**What is needed**: Retype all of the data. Every line must match exactly.

**Recorded data**:
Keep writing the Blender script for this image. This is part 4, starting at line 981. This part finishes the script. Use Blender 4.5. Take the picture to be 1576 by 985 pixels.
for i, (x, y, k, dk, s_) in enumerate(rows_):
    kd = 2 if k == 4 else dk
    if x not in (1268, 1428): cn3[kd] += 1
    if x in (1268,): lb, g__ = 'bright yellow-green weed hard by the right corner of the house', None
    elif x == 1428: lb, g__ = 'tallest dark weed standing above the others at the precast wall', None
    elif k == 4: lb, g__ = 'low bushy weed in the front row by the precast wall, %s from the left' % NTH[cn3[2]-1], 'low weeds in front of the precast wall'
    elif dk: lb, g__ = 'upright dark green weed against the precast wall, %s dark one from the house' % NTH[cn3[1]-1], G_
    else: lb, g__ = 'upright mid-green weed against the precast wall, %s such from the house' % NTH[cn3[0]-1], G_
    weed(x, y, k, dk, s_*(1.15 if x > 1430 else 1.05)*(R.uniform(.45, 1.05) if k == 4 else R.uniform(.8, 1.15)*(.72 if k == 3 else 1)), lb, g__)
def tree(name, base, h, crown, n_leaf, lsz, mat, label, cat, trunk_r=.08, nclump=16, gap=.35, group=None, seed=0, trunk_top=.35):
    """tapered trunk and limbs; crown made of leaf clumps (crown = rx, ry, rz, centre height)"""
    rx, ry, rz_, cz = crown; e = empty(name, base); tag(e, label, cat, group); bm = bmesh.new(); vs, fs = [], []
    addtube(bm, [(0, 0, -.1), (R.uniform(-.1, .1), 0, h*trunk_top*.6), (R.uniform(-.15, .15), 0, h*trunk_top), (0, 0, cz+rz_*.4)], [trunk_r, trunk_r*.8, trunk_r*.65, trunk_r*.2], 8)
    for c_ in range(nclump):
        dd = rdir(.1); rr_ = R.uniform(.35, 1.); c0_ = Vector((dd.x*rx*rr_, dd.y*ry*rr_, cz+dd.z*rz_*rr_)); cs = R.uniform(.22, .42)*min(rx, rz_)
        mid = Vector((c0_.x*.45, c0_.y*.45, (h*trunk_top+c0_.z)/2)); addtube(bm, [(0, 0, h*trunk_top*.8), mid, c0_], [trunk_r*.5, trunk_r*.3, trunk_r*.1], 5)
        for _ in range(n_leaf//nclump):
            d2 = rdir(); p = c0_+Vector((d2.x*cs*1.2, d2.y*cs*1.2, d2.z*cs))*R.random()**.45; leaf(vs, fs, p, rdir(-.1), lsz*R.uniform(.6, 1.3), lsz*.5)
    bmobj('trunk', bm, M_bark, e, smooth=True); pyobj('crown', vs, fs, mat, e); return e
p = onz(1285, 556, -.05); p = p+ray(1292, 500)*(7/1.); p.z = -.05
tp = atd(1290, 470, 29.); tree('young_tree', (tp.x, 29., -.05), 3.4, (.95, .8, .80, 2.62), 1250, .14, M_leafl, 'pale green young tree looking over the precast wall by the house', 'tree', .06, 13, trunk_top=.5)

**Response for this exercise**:
Keep writing the Blender script for this image. This is part 4, starting at line 981. This part finishes the script. Use Blender 4.5. Take the picture to be 1576 by 985 pixels.
for i, (x, y, k, dk, s_) in enumerate(rows_):
    kd = 2 if k == 4 else dk
    if x not in (1268, 1428): cn3[kd] += 1
    if x in (1268,): lb, g__ = 'bright yellow-green weed hard by the right corner of the house', None
    elif x == 1428: lb, g__ = 'tallest dark weed standing above the others at the precast wall', None
    elif k == 4: lb, g__ = 'low bushy weed in the front row by the precast wall, %s from the left' % NTH[cn3[2]-1], 'low weeds in front of the precast wall'
    elif dk: lb, g__ = 'upright dark green weed against the precast wall, %s dark one from the house' % NTH[cn3[1]-1], G_
    else: lb, g__ = 'upright mid-green weed against the precast wall, %s such from the house' % NTH[cn3[0]-1], G_
    weed(x, y, k, dk, s_*(1.15 if x > 1430 else 1.05)*(R.uniform(.45, 1.05) if k == 4 else R.uniform(.8, 1.15)*(.72 if k == 3 else 1)), lb, g__)
def tree(name, base, h, crown, n_leaf, lsz, mat, label, cat, trunk_r=.08, nclump=16, gap=.35, group=None, seed=0, trunk_top=.35):
    """tapered trunk and limbs; crown made of leaf clumps (crown = rx, ry, rz, centre height)"""
    rx, ry, rz_, cz = crown; e = empty(name, base); tag(e, label, cat, group); bm = bmesh.new(); vs, fs = [], []
    addtube(bm, [(0, 0, -.1), (R.uniform(-.1, .1), 0, h*trunk_top*.6), (R.uniform(-.15, .15), 0, h*trunk_top), (0, 0, cz+rz_*.4)], [trunk_r, trunk_r*.8, trunk_r*.65, trunk_r*.2], 8)
    for c_ in range(nclump):
        dd = rdir(.1); rr_ = R.uniform(.35, 1.); c0_ = Vector((dd.x*rx*rr_, dd.y*ry*rr_, cz+dd.z*rz_*rr_)); cs = R.uniform(.22, .42)*min(rx, rz_)
        mid = Vector((c0_.x*.45, c0_.y*.45, (h*trunk_top+c0_.z)/2)); addtube(bm, [(0, 0, h*trunk_top*.8), mid, c0_], [trunk_r*.5, trunk_r*.3, trunk_r*.1], 5)
        for _ in range(n_leaf//nclump):
            d2 = rdir(); p = c0_+Vector((d2.x*cs*1.2, d2.y*cs*1.2, d2.z*cs))*R.random()**.45; leaf(vs, fs, p, rdir(-.1), lsz*R.uniform(.6, 1.3), lsz*.5)
    bmobj('trunk', bm, M_bark, e, smooth=True); pyobj('crown', vs, fs, mat, e); return e
p = onz(1285, 556, -.05); p = p+ray(1292, 500)*(7/1.); p.z = -.05
tp = atd(1290, 470, 29.); tree('young_tree', (tp.x, 29., -.05), 3.4, (.95, .8, .80, 2.62), 1250, .14, M_leafl, 'pale green young tree looking over the precast wall by the house', 'tree', .06, 13, trunk_top=.5)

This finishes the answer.